Data segment:
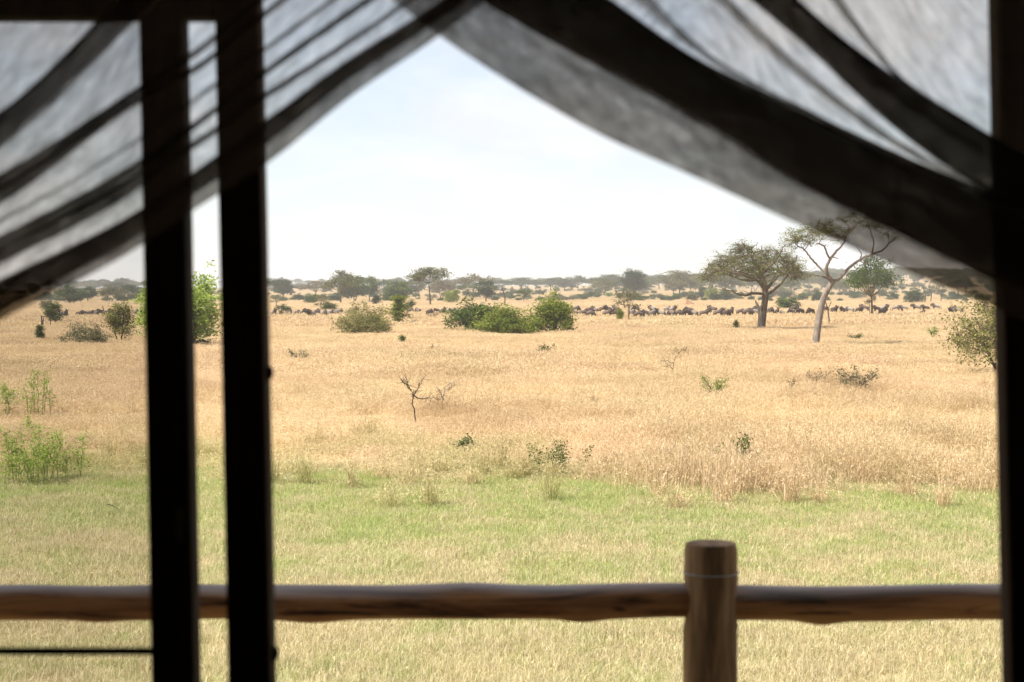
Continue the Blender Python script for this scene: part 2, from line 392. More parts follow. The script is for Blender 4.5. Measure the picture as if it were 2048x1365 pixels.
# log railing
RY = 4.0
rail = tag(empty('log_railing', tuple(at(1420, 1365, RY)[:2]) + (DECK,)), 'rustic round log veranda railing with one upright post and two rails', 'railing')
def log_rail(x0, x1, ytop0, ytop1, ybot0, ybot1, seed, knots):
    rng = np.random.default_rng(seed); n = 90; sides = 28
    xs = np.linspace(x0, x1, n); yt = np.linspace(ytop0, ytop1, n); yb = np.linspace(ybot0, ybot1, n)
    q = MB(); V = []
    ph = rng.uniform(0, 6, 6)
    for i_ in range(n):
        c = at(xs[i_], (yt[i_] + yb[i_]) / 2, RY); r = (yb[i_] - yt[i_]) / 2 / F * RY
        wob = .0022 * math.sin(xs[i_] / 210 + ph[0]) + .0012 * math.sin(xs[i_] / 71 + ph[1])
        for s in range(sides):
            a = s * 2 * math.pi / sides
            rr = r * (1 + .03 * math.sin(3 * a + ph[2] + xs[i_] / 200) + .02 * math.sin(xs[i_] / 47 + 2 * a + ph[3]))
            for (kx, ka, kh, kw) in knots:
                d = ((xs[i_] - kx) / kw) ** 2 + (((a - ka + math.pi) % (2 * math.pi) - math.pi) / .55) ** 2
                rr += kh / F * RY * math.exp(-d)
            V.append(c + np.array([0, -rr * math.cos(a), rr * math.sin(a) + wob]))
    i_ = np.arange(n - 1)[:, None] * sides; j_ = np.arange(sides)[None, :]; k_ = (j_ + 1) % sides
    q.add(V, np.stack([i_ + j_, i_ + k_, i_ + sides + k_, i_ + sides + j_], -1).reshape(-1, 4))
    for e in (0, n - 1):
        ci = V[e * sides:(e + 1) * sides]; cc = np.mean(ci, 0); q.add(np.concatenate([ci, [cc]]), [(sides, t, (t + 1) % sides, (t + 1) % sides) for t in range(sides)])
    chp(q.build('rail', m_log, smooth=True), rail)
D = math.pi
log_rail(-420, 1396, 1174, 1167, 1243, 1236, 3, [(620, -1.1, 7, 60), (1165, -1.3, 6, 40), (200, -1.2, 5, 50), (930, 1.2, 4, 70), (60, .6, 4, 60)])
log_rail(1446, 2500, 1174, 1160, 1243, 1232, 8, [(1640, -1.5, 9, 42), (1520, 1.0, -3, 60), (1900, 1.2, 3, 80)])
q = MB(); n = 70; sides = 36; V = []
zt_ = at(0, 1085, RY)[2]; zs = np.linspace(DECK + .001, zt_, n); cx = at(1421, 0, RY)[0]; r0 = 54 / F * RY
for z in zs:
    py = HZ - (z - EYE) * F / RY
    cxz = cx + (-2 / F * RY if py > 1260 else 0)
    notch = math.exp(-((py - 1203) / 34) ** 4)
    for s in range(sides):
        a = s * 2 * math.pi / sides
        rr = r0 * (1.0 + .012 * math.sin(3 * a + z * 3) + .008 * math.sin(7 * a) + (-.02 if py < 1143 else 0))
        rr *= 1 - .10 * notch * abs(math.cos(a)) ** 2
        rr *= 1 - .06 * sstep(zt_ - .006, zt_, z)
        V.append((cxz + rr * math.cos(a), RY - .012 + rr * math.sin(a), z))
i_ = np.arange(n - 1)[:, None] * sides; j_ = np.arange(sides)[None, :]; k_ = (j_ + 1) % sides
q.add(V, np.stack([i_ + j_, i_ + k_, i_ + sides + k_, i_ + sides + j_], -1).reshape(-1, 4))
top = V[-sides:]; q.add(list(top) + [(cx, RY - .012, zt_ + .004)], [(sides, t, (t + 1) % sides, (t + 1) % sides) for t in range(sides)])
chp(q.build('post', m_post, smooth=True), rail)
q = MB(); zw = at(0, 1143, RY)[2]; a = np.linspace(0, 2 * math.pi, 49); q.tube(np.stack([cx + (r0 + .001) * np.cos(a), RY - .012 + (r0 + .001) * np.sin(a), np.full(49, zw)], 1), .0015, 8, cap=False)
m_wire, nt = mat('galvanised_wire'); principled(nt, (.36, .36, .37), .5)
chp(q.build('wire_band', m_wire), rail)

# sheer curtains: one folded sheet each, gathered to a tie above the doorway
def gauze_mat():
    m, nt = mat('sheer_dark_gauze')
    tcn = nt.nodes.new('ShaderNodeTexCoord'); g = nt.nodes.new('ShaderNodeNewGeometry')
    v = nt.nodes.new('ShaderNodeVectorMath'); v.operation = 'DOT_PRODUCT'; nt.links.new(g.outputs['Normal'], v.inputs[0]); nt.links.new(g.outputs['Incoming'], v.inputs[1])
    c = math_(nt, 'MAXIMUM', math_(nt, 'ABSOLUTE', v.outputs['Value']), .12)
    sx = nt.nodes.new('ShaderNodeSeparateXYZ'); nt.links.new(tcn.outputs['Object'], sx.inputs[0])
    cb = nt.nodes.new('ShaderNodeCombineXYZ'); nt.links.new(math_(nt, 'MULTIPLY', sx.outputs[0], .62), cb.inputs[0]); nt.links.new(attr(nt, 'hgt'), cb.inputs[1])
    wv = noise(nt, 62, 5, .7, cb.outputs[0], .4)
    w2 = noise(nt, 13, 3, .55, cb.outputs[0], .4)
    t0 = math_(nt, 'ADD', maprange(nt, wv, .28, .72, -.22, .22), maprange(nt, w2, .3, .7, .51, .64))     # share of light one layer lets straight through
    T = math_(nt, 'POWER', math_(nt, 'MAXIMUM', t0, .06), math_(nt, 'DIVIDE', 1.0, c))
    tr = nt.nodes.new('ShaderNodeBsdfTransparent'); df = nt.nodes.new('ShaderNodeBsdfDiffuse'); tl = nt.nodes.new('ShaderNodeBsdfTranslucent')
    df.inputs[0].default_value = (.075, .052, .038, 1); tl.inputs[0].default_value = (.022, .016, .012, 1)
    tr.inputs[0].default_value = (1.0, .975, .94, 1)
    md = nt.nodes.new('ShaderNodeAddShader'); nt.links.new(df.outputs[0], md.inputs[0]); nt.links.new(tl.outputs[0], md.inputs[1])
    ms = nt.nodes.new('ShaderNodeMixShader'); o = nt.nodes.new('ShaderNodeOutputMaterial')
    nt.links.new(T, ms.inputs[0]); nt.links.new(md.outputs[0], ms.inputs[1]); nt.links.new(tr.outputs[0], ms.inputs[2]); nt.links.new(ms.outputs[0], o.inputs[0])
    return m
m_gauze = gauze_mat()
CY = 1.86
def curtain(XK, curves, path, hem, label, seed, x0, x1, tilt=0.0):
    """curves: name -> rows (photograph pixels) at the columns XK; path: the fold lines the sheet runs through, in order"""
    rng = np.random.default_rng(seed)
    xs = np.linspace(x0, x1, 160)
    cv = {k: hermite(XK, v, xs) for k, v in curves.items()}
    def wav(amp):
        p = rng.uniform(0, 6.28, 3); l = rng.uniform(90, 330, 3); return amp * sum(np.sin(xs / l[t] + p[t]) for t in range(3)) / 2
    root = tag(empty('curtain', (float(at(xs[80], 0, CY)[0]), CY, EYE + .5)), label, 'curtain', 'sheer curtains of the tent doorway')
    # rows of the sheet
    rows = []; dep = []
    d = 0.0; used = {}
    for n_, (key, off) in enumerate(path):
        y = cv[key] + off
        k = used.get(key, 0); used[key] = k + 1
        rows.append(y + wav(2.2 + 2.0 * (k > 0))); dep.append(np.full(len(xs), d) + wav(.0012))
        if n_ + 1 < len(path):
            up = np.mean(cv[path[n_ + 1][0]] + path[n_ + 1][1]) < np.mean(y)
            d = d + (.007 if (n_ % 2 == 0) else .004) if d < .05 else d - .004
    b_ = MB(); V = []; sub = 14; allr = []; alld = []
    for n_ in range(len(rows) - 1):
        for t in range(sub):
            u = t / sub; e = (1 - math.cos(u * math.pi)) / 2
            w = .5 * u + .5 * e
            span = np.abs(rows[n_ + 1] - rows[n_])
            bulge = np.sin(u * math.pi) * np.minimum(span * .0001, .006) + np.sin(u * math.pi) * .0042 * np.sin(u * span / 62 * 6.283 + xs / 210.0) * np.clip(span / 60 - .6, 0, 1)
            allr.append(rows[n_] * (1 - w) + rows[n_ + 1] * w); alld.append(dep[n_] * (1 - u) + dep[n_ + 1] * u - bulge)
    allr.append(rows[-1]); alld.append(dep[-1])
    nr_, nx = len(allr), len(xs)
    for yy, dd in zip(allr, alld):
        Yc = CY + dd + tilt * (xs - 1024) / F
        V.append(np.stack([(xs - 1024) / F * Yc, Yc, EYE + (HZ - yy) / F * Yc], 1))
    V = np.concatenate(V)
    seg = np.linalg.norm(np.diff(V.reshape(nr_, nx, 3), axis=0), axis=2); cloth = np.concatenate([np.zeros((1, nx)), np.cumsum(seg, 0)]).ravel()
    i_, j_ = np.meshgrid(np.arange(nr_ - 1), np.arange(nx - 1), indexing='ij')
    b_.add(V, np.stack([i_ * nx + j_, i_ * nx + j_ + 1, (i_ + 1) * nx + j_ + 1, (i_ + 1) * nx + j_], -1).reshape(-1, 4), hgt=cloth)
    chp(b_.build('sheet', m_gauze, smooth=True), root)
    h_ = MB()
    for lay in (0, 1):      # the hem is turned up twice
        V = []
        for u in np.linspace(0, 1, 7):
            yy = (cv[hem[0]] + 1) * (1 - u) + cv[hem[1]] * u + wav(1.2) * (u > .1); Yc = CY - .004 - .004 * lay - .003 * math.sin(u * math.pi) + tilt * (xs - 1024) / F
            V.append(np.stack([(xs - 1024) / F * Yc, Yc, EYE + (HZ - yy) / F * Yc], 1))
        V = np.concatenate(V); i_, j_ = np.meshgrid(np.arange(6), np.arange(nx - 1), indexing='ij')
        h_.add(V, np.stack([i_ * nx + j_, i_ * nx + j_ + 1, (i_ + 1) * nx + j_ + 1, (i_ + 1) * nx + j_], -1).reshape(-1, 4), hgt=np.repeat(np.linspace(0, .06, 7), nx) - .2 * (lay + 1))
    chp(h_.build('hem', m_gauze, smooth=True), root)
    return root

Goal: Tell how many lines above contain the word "pixels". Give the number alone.

Result below: 2